Regarding the RT ability of the tested methods, the benchmark framework can be used to provide orientations regarding the scope of applicability of a method in a certain computing platform. With the PC used in this study, BDF2, BDF3, and TR were able to solve all the problems in the benchmark below the RT mark. For RLC circuits, systems of up to a few thousand variables, depending on the requested precision, could be integrated below this limit. Results also show that ARM single-board computers can also be used to simulate most problems in the benchmark set. However, more factors than computational efficiency determine the usability of a method in RT computing, such as system latency and communication delays. The results from benchmarking can be used to rule out inefficient or inadequate approaches, and to choose the most effective options when dealing with the solution of a given problem.

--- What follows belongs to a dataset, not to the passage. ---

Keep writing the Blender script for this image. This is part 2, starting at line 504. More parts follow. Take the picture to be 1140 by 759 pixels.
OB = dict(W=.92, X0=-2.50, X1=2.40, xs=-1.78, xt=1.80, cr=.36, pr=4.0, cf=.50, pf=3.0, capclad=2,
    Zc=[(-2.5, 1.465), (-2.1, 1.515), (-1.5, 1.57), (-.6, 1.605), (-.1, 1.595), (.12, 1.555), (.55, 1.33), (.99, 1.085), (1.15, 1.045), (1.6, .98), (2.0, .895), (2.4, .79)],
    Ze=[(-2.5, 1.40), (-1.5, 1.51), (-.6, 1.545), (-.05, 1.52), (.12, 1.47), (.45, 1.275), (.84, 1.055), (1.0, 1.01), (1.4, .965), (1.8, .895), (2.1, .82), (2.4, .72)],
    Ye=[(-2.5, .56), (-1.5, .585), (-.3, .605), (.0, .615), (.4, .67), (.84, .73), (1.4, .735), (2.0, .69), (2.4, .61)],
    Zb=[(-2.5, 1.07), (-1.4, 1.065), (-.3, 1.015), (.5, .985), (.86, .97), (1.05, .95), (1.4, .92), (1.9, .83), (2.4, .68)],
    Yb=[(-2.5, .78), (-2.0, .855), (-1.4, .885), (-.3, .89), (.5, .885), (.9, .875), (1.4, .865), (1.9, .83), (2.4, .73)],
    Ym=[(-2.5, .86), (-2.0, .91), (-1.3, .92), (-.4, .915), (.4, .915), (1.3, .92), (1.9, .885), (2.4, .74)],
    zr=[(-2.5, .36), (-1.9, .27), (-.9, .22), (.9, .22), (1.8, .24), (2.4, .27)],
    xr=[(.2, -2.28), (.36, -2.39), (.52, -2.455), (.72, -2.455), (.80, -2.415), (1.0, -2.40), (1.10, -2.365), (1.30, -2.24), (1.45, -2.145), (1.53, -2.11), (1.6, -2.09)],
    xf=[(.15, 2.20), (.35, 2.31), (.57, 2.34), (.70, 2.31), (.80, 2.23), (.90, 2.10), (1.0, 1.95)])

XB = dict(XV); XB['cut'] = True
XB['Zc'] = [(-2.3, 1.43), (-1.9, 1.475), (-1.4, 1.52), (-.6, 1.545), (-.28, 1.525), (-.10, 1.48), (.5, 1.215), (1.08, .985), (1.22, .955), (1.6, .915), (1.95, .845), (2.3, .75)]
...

Besides conclusions about efficiency, the simulation of the benchmark problems led to the identification of issues with the evaluation of the derivatives with respect to time of the system variables. Integration methods that determine the derivatives in future steps using previously computed values of the same derivatives need to enforce the satisfaction of the derivatives with respect to time of the algebraic equations of the circuit. Failure to do so may result in the accumulation of errors in the system derivatives, which can eventually lead to numerical issues in problem solutions. The trapezoidal rule is one of these methods; a projection step was introduced in this paper to address this need of the integrator. It was observed that the computational requirements of the projection step are comparable to those of two or three iterations of the DAE solver.